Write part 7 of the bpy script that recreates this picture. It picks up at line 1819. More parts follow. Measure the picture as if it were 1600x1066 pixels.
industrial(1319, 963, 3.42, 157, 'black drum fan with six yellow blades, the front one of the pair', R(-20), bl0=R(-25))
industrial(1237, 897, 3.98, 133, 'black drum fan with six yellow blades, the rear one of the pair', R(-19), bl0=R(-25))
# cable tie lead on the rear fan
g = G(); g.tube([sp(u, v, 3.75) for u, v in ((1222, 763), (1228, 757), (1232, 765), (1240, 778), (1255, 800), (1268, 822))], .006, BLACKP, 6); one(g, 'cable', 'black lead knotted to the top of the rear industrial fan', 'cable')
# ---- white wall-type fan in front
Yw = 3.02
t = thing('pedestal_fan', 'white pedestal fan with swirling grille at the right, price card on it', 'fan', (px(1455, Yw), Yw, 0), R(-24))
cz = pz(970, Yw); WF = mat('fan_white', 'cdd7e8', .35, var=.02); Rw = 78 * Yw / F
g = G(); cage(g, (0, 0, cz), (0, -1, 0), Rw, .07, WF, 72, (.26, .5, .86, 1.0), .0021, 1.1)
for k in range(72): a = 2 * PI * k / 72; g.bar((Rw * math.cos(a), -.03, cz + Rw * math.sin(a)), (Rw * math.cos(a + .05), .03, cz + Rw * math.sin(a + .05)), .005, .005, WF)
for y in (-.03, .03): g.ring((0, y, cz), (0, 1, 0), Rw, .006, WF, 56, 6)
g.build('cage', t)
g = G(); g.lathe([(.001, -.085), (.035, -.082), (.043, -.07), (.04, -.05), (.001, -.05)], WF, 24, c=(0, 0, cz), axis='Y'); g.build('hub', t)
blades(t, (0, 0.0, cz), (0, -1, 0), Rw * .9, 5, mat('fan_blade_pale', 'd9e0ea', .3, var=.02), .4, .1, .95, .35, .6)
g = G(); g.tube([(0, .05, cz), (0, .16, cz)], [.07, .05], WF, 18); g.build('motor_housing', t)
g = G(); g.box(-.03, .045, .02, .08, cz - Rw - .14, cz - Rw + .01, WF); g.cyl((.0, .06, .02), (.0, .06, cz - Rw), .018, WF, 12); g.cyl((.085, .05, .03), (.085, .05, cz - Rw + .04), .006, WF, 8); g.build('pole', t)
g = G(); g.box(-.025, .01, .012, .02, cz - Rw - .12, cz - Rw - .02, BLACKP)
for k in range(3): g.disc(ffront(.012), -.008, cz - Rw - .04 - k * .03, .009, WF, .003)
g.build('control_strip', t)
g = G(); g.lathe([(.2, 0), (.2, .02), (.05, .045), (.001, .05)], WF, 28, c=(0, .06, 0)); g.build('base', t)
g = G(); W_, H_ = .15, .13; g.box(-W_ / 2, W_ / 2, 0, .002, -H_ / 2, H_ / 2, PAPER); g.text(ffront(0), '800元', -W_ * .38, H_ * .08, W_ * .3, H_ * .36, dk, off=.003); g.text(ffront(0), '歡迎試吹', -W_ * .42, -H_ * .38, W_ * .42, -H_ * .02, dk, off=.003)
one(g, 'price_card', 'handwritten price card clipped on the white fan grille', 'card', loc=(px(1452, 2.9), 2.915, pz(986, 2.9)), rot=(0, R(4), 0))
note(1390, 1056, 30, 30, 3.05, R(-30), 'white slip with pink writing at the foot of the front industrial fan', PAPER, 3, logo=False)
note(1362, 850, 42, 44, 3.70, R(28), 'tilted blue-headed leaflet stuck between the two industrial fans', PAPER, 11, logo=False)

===

* Written request: Reproduce the material above, every line of it, exactly.

* Task output:
Write part 7 of the bpy script that recreates this picture. It picks up at line 1819. More parts follow. Measure the picture as if it were 1600x1066 pixels.
industrial(1319, 963, 3.42, 157, 'black drum fan with six yellow blades, the front one of the pair', R(-20), bl0=R(-25))
industrial(1237, 897, 3.98, 133, 'black drum fan with six yellow blades, the rear one of the pair', R(-19), bl0=R(-25))
# cable tie lead on the rear fan
g = G(); g.tube([sp(u, v, 3.75) for u, v in ((1222, 763), (1228, 757), (1232, 765), (1240, 778), (1255, 800), (1268, 822))], .006, BLACKP, 6); one(g, 'cable', 'black lead knotted to the top of the rear industrial fan', 'cable')
# ---- white wall-type fan in front
Yw = 3.02
t = thing('pedestal_fan', 'white pedestal fan with swirling grille at the right, price card on it', 'fan', (px(1455, Yw), Yw, 0), R(-24))
cz = pz(970, Yw); WF = mat('fan_white', 'cdd7e8', .35, var=.02); Rw = 78 * Yw / F
g = G(); cage(g, (0, 0, cz), (0, -1, 0), Rw, .07, WF, 72, (.26, .5, .86, 1.0), .0021, 1.1)
for k in range(72): a = 2 * PI * k / 72; g.bar((Rw * math.cos(a), -.03, cz + Rw * math.sin(a)), (Rw * math.cos(a + .05), .03, cz + Rw * math.sin(a + .05)), .005, .005, WF)
for y in (-.03, .03): g.ring((0, y, cz), (0, 1, 0), Rw, .006, WF, 56, 6)
g.build('cage', t)
g = G(); g.lathe([(.001, -.085), (.035, -.082), (.043, -.07), (.04, -.05), (.001, -.05)], WF, 24, c=(0, 0, cz), axis='Y'); g.build('hub', t)
blades(t, (0, 0.0, cz), (0, -1, 0), Rw * .9, 5, mat('fan_blade_pale', 'd9e0ea', .3, var=.02), .4, .1, .95, .35, .6)
g = G(); g.tube([(0, .05, cz), (0, .16, cz)], [.07, .05], WF, 18); g.build('motor_housing', t)
g = G(); g.box(-.03, .045, .02, .08, cz - Rw - .14, cz - Rw + .01, WF); g.cyl((.0, .06, .02), (.0, .06, cz - Rw), .018, WF, 12); g.cyl((.085, .05, .03), (.085, .05, cz - Rw + .04), .006, WF, 8); g.build('pole', t)
g = G(); g.box(-.025, .01, .012, .02, cz - Rw - .12, cz - Rw - .02, BLACKP)
for k in range(3): g.disc(ffront(.012), -.008, cz - Rw - .04 - k * .03, .009, WF, .003)
g.build('control_strip', t)
g = G(); g.lathe([(.2, 0), (.2, .02), (.05, .045), (.001, .05)], WF, 28, c=(0, .06, 0)); g.build('base', t)
g = G(); W_, H_ = .15, .13; g.box(-W_ / 2, W_ / 2, 0, .002, -H_ / 2, H_ / 2, PAPER); g.text(ffront(0), '800元', -W_ * .38, H_ * .08, W_ * .3, H_ * .36, dk, off=.003); g.text(ffront(0), '歡迎試吹', -W_ * .42, -H_ * .38, W_ * .42, -H_ * .02, dk, off=.003)
one(g, 'price_card', 'handwritten price card clipped on the white fan grille', 'card', loc=(px(1452, 2.9), 2.915, pz(986, 2.9)), rot=(0, R(4), 0))
note(1390, 1056, 30, 30, 3.05, R(-30), 'white slip with pink writing at the foot of the front industrial fan', PAPER, 3, logo=False)
note(1362, 850, 42, 44, 3.70, R(28), 'tilted blue-headed leaflet stuck between the two industrial fans', PAPER, 11, logo=False)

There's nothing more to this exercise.